A Bit About Toy Customisation


For my exhibition Haunted House Rock I list Toy Customisation as one on the many mediums I use to create artwork. For me toy customisation has very humble beginnings. As a kid growing up I used to love to play with toys in particularly Super Hero Action Figures. As with most kids my age I  went through a Superman, Superman, Superman phase. He was my favorite toy I used to fold his legs up behind his head, put him in my top pocket and take him everywhere with me, I liked him so much I lost his cape and wore the “S” right off his chest. For Christmas that year I received a second brand new and (in my opinion) all powerful Superman Action Figure It was great I was so happy, but there is one problem, when your playing Superman and you have two Supermen there is only so much flying around you can do before you need to find a bad guy to beat up. I remember taking to one of my supermen with some plasticine to make him “more muscily” and a coiled up pipe cleaner crown which I placed  on top of his head, he now became the mighty-evil leader known as King Spring, and a new hobby was born.

Now days I mainly start my customising with a Generic 8-inch Mego styled body, I sculpt the head or add facial features to a resin cast of and existing head with modeling clay. I then go about creating a costume and accessories for the figure via many different means. 

For those of you that don’t know, The Mego Corporation was a toy company that dominated the action figure toy market during most of the 1970s. The Mego Corporation was founded in the early 1950s and was mostly known prior to 1971 as a producer of dime store toys. Starting in 1971, Mego began purchasing license rights to a variety of successful motion pictures, television programs, and comic books, and started producing lines for Planet of the Apes, Star Trek, and the Wizard of Oz. Mego used various licensed Marvel and DC superhero characters to create their World’s Greatest Superhero line, which became their most successful toy line. They also produced an original character, Action Jackson, an unsuccessful competitor of Hasbro’s G.I. Joe. The secret of Mego’s success was that their action figures were constructed with interchangeable heads. Generic bodies could be mass produced and different figures created by interposing different heads and costumes on them. Mego also constructed their figures primarily in an 8-inch (200 mm) scale - setting an industry standard in the 1970s.
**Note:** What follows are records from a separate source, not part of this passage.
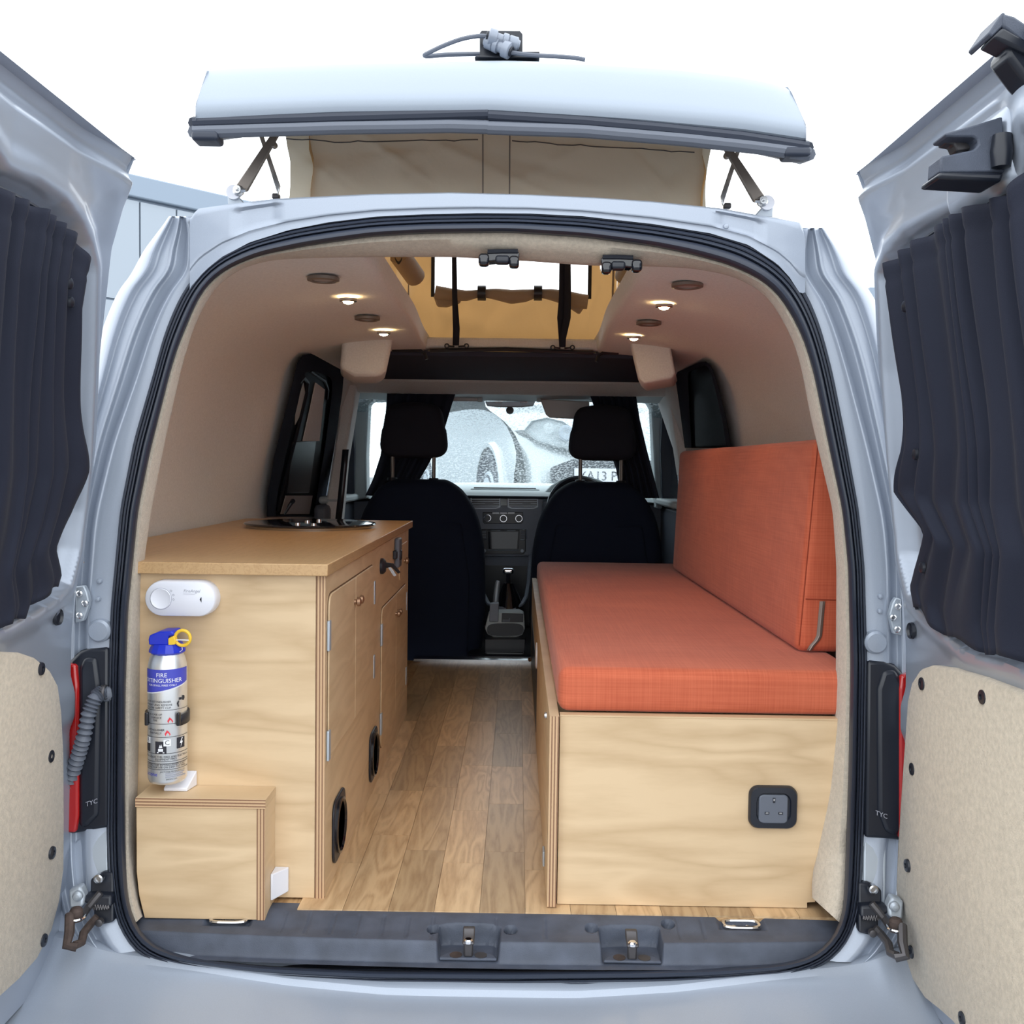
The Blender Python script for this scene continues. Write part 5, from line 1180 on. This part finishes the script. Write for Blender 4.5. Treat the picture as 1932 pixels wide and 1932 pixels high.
# cab headliner: dark underside, beige step, grey header
hd = thing('trim_6', (0, 2, 1.1), 'dark lining over the cab with a beige and grey windscreen header', None, kind='structure')
obj('dark_lining', MB().prism([(-.72, 1.56, 1.112), (-.72, 1.56, 1.098), (-.72, 2.26, 1.082), (-.72, 2.27, 1.112)], (1.44, 0, 0)), M['lining'], hd)
p = PY(960, 722, 2.28); q = PY(960, 741, 2.28)
obj('beige_step', MB().prism([(-.72, 2.27, p.z+.04), (-.72, 2.27, p.z-.002), (-.72, 2.35, q.z+.001), (-.72, 2.40, q.z), (-.72, 2.40, p.z+.04)], (1.44, 0, 0)), M['wallcarpet'], hd)
q2 = PY(960, 757, 2.55)
obj('grey_header', MB().prism([(-.68, 2.40, q.z+.02), (-.68, 2.40, q.z+.001), (-.68, 2.52, q2.z+.006), (-.68, 2.56, q2.z), (-.68, 2.60, q2.z+.04), (-.68, 2.60, q.z+.06)], (1.36, 0, 0)), M['ltgrey'], hd, bevel=.004)
obj('roof_cover', MB().box(-.80, .80, 1.64, 2.62, 1.125, 1.14), M['black'], hd)
for tab, nm, lab in (([(852,749),(905,749),(905,757),(850,757)], 'a', 'folded left sun visor under the grey header'), ([(1019,753),(1112,757),(1112,792),(1037,788),(1030,782)], 'b', 'right sun visor hanging down in front of the windscreen')):
    v = thing('sun_visor', PY(tab[0][0], tab[0][1], 2.5), lab, 'visor', 'cab sun visors')
    obj('board', MB().prism([PY(x, y, 2.50) for x, y in tab], (0, .014, 0)), M['fade'], v, bevel=.004)
    obj('hinge_clip', MB().rbox(PY(1017 if nm == 'b' else 906, 754, 2.50), (.010, .010, .010), .004, 3), M['ltgrey'], v)
mm = thing('rear_view_mirror', PY(962, 762, 2.62), 'small mirror and black sensor at the top of the windscreen', 'mirror')
obj('sensor', MB().lathe([(.0001, -.01), (.016, -.008), (.017, .01), (.0001, .012)], PY(962, 774, 2.6), 'Y', 18), M['black'], mm)
obj('mirror_bar', MB().prism([PY(x, y, 2.58) for x, y in ((915,757),(1010,757),(1006,766),(985,768),(940,768),(919,766))], (0, .02, 0)), M['zinc'], mm, bevel=.004)
for x in (940, 988): obj('reading_lamp', MB().rbox(PY(x, 759, 2.565), (.016, .006, .004), .002, 2), M['lamp2'] if 'lamp2' in M else M['white'], mm)
# windscreen
wsb = 3.45; 
tl, trr = PY(640, 745, 2.62), PY(1300, 760, 2.62)
bl_, brr = PY(600, 905, wsb), PY(1330, 915, wsb); 
w3 = thing('window_3', (0, 3.0, .7), 'rain speckled windscreen beyond the front seats', None, kind='structure')
obj('windscreen_pane', MB().grid([[tl.lerp(trr, i/20)+Vector((0, .05*(1-(i/10-1)**2), 0)) for i in range(21)], [Vector((bl_.x, wsb, .58)).lerp(Vector((brr.x, wsb, .58)), i/20)+Vector((0, .10*(1-(i/10-1)**2), 0)) for i in range(21)]]), M['wetglass'], w3)
obj('wiper', MB().tube([PY(726, 872, 3.4), PY(770, 838, 3.3), PY(782, 820, 3.25)], .006, 6), M['black'], w3)
for s, nm, nn in ((-1, 'window_4', 'left'), (1, 'window_5', 'right')):
    o = obj(nm, MB().box(min(s*.715, s*.719), max(s*.715, s*.719), 2.3, 3.4, .60, 1.05), M['glass']); tag(o, nn+' cab door window glass', kind='structure')
# ---------------------------------------------------------------- dashboard and console
DY = 2.83
ds = thing('dashboard', (.0, DY+.3, .3), 'dark grey dashboard with vents, knobs and screen between the seats', 'dashboard')
def D(x, y, d=0): return PY(x, y, DY+d)
topz = D(950, 933).z
obj('dash_top', MB().loft([[(x, DY-.01, z1) for x, z1 in ((-.70, topz-.03), (-.2, topz-.008), (.18, topz-.008), (.3, topz+.0), (.70, topz-.03))], [(x, DY+.015, z1+.012) for x, z1 in ((-.70, topz-.03), (-.2, topz-.005), (.18, topz-.005), (.3, topz+.0), (.70, topz-.03))], [(x, 3.62, z1+.05) for x, z1 in ((-.70, topz-.03), (-.2, topz-.01), (.18, topz-.01), (.3, topz-.01), (.70, topz-.03))]], closed=False), M['ltgrey'], ds)
obj('dash_lip', MB().tube([(-.70, DY, topz-.036), (-.2, DY-.008, topz-.012), (.18, DY-.008, topz-.012), (.3, DY, topz-.006), (.70, DY, topz-.036)], .007, 6), M['black'], ds)
obj('top_vent', MB().box(D(890, 920).x, D(1013, 920).x, DY+.22, DY+.30, topz+.018, topz+.026), M['black'], ds)
obj('top_vent_frame', MB().box(D(884, 920).x, D(1020, 920).x, DY+.20, DY+.32, topz+.012, topz+.021), M['ltgrey'], ds, bevel=.004)
obj('dash_body', MB().prism([(-.70, DY+.03, topz-.03), (-.70, 3.6, topz-.03), (-.70, 3.6, -.1), (-.70, DY+.18, -.1), (-.70, DY+.03, .35)], (1.40, 0, 0)), M['dash'], ds)
cp = [(884,932),(1022,932),(1022,960),(1008,1020),(998,1052),(996,1175),(985,1260),(920,1260),(912,1120),(905,1050),(893,990)]
obj('centre_stack', MB().prism([D(x, y) for x, y in ((884,934),(1026,934),(1024,965),(1014,1000),(1003,1050),(908,1050),(898,1000),(888,965))], (0, .06, 0)), M['dash'], ds, bevel=.006)
for x0_, x1_ in ((890, 942), (960, 1013)):
    v = obj('air_vent', MB().loft([[D(x, y, d) for x, y in ((x0_-e,939-e),(x1_+e,939-e),(x1_+e,955+e),(x1_-6,958+e),(x0_+6,958+e),(x0_-e,955+e))] for e, d in ((2,-.002),(2,-.008),(0,-.008),(0,.002))]), M['zinc'], ds)
    obj('vent_back', MB().prism([D(x, y, -.0015) for x, y in ((x0_,939),(x1_,939),(x1_,956),(x0_,956))], (0, .004, 0)), M['black'], v)
    for k in range(4):
        y = 941.5+k*4.2; obj('vent_slat', MB().prism([D(x0_, y, -.008), D(x1_, y, -.008), D(x1_, y+1.3, -.008), D(x0_, y+1.3, -.008)], (0, .006, 0)), M['zinc'], v)
    xm = (x0_+x1_)/2+7; obj('vent_tab', MB().prism([D(xm-8, 947, -.012), D(xm+8, 947, -.012), D(xm+8, 950.5, -.012), D(xm-8, 950.5, -.012)], (0, .005, 0)), M['black'], v)
obj('hazard_button', MB().prism([D(x, y, -.006) for x, y in ((945,941),(957,941),(957,954),(945,954))], (0, .008, 0)), M['ltgrey'], ds, bevel=.002)
hp = obj('heater_panel', MB().prism([D(x, y, -.004) for x, y in ((911,966),(987,966),(987,985),(984,988),(914,988),(911,985))], (0, .008, 0)), M['black'], ds, bevel=.002)
for x, y in ((920,977),(950,978),(979,978)):
    p = D(x, y, -.006)
    obj('knob', MB().lathe([(.0175, .002), (.0165, -.014), (.0155, -.016), (.0001, -.016)], p, 'Y', 24), M['black'], hp)
    obj('knob_ring', MB().tube([p+Vector((.0148*cos(a), -.0165, .0148*sin(a))) for a in [2*pi*i/28 for i in range(28)]], .0022, 6, closed=True), M['chrome'], hp)
for k in range(3): obj('heater_button', MB().prism([D(929+k*14.5, 966.5, -.006), D(942+k*14.5, 966.5, -.006), D(942+k*14.5, 969.5, -.006), D(929+k*14.5, 969.5, -.006)], (0, .003, 0)), M['white'], hp)
rd = obj('radio_panel', MB().prism([D(x, y, -.003) for x, y in ((908,998),(992,998),(992,1040),(988,1046),(912,1046),(908,1040))], (0, .01, 0)), M['black'], ds, bevel=.003)
obj('screen', MB().prism([D(x, y, -.007) for x, y in ((921,1003),(978,1003),(976,1036),(922,1036))], (0, .006, 0)), M['gloss'], rd, bevel=.001)
obj('screen_trim', MB().tube([D(x, y, -.008) for x, y in ((919.5,1001),(979.5,1001),(978,1038),(920.5,1038))], .0016, 5, closed=True), M['chrome'], rd)
for sx in (0, 1):
    X = (lambda x: x) if not sx else (lambda x: 1900-x)
    obj('side_trim', MB().tube([D(X(x), y, -.006) for x, y in ((919,999),(907,999),(906.5,1016),(912,1019),(918,1018))], .0012, 5), M['chrome'], rd)
    for k in range(3): obj('radio_button', MB().prism([D(X(909.5), 1002+k*5, -.006), D(X(917), 1002+k*5, -.006), D(X(917), 1005.5+k*5, -.006), D(X(909.5), 1005.5+k*5, -.006)], (0, .003, 0)), M['greyp'], rd)
    p = D(X(914) if not sx else 985, 1039, -.006); obj('radio_knob', MB().lathe([(.008, .002), (.008, -.008), (.006, -.010), (.0001, -.010)], p, 'Y', 16), M['zinc'], rd)
obj('lower_stack', MB().prism([D(x, y, .05) for x, y in ((908,1048),(1003,1048),(998,1180),(912,1180))], (0, .05, 0)), M['black'], ds)
sw = thing('steering_wheel', PY(1095, 940, 2.66), 'black steering wheel rim showing above the right front seat', 'steering wheel')
c0 = PY(1094, 962, 2.66); obj('rim', MB().tube([c0+Vector((.185*cos(a)*.72, .08*sin(a), .135*sin(a))) for a in [2*pi*i/40 for i in range(40)]], .014, 8, closed=True), M['black'], sw)
obj('hub', MB().lathe([(.0001, -.02), (.07, -.01), (.075, .02), (.0001, .03)], c0, 'Y', 20), M['greyp'], sw)
obj('spoke', MB().box(c0.x-.12, c0.x+.12, c0.y-.008, c0.y+.012, c0.z-.015, c0.z+.015), M['greyp'], sw)
obj('binnacle', MB().tube([PY(x, y, 2.95) for x, y in ((1030,932),(1042,920),(1060,909),(1085,903),(1105,903),(1128,909),(1145,918))], .012, 8), M['ltgrey'], ds)
obj('binnacle_hood', MB().prism([PY(x, y, 2.96) for x, y in ((1045,932),(1060,914),(1085,907),(1105,907),(1140,922),(1140,935))], (0, .1, 0)), M['black'], ds)
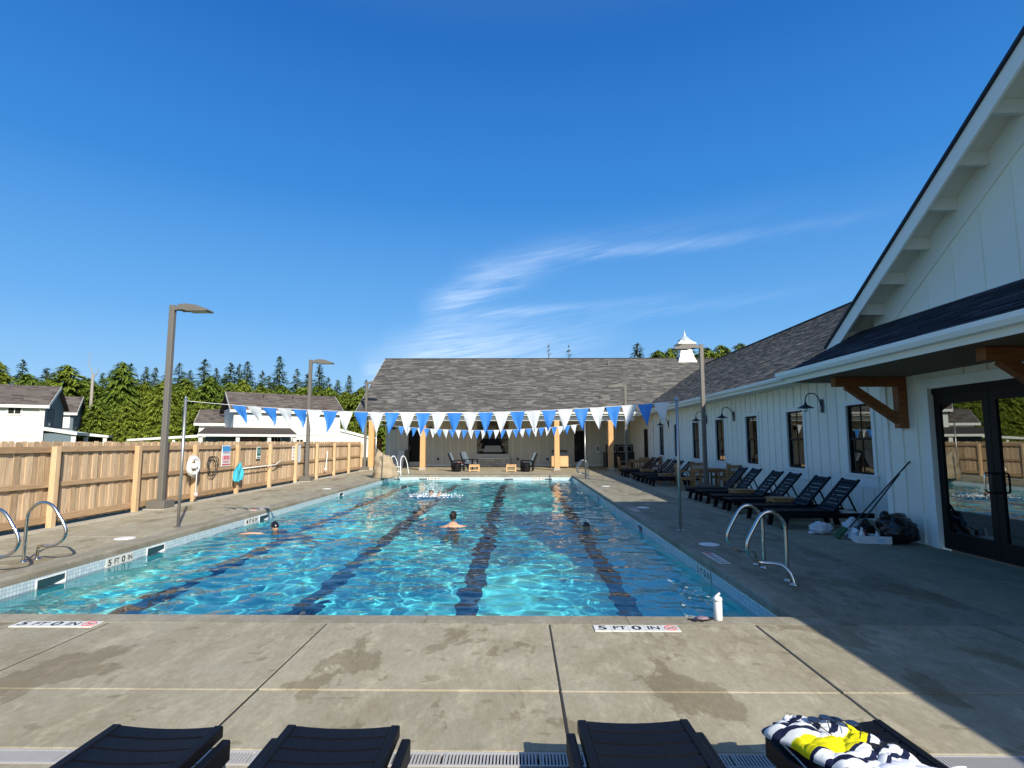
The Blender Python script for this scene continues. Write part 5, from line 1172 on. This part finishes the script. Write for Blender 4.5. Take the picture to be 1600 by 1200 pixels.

I prefer to customise using the Mego’s 8-inch figures for a few reasons, firstly I love them as a base because you can really go crazy with the cloth costuming secondly they have a very classic look to them, and thirdly there is a really established community around customizing Mego Action Figures and it is pretty easy to purchase reproduction parts and accessories.

1 comment :

  1. Talk about a makeover – Frankenstein is now a hip rocker, the processes you go through to get the detail in his rockabilly hair style is really interesting. Plus it looks like fun!